== Provided material ==
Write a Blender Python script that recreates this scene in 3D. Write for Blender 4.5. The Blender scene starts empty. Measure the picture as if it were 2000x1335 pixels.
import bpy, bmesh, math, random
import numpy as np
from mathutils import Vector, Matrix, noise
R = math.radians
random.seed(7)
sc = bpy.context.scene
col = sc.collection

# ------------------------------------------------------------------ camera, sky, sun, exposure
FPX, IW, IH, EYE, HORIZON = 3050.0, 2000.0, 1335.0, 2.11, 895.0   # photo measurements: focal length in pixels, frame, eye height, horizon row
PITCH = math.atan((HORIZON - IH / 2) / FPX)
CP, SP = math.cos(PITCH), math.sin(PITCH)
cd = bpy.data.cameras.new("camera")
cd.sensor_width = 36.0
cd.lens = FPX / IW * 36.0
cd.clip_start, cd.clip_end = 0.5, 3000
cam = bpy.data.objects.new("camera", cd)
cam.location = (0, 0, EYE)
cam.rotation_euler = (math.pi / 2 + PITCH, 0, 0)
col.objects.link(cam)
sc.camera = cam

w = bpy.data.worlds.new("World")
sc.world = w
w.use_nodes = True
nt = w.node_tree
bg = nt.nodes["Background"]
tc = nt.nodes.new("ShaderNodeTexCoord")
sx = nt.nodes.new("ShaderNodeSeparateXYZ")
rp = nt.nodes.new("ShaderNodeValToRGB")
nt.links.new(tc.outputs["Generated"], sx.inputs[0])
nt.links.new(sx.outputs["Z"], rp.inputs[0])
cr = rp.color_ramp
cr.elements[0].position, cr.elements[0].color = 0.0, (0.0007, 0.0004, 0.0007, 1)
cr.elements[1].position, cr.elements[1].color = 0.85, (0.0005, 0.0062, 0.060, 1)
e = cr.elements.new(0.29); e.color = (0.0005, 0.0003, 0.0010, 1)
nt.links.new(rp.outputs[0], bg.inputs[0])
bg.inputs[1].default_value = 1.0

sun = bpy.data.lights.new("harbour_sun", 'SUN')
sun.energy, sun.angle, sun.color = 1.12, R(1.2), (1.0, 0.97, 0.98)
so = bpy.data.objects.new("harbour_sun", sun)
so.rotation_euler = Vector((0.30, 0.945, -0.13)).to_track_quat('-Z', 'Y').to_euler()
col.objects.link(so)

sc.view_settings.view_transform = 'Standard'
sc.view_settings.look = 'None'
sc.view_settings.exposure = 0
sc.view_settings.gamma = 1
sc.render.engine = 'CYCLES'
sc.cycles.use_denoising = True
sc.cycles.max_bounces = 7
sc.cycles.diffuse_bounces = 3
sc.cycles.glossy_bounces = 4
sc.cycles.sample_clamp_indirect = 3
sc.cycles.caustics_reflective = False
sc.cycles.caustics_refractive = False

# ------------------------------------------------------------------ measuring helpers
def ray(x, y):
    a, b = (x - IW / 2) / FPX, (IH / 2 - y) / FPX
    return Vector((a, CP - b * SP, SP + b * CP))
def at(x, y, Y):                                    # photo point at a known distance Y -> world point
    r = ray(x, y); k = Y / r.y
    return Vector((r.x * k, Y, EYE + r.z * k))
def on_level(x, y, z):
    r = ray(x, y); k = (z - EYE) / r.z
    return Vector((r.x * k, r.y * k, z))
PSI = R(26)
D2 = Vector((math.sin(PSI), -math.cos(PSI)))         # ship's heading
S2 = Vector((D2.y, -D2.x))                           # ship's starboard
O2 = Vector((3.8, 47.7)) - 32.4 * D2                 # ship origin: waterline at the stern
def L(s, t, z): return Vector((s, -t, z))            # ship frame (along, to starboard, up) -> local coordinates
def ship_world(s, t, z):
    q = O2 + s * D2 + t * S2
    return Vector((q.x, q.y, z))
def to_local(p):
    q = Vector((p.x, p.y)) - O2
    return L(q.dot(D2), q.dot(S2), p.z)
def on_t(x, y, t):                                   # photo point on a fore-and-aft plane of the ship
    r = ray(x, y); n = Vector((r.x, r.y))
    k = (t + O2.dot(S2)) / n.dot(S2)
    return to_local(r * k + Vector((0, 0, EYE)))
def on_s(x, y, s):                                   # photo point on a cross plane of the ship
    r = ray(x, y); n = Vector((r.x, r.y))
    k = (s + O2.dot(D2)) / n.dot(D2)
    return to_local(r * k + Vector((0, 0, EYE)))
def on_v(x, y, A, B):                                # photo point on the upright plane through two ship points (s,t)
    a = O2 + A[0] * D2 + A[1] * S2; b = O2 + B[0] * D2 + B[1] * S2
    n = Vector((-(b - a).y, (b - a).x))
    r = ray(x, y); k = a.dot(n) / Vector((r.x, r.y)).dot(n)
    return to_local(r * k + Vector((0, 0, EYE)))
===
◆ **Your task**
Write out, exactly and with nothing else, the lines of the listing above from its first line through the line with "col = sc.collection".

◆ **Answer for the task**
Write a Blender Python script that recreates this scene in 3D. Write for Blender 4.5. The Blender scene starts empty. Measure the picture as if it were 2000x1335 pixels.
import bpy, bmesh, math, random
import numpy as np
from mathutils import Vector, Matrix, noise
R = math.radians
random.seed(7)
sc = bpy.context.scene
col = sc.collection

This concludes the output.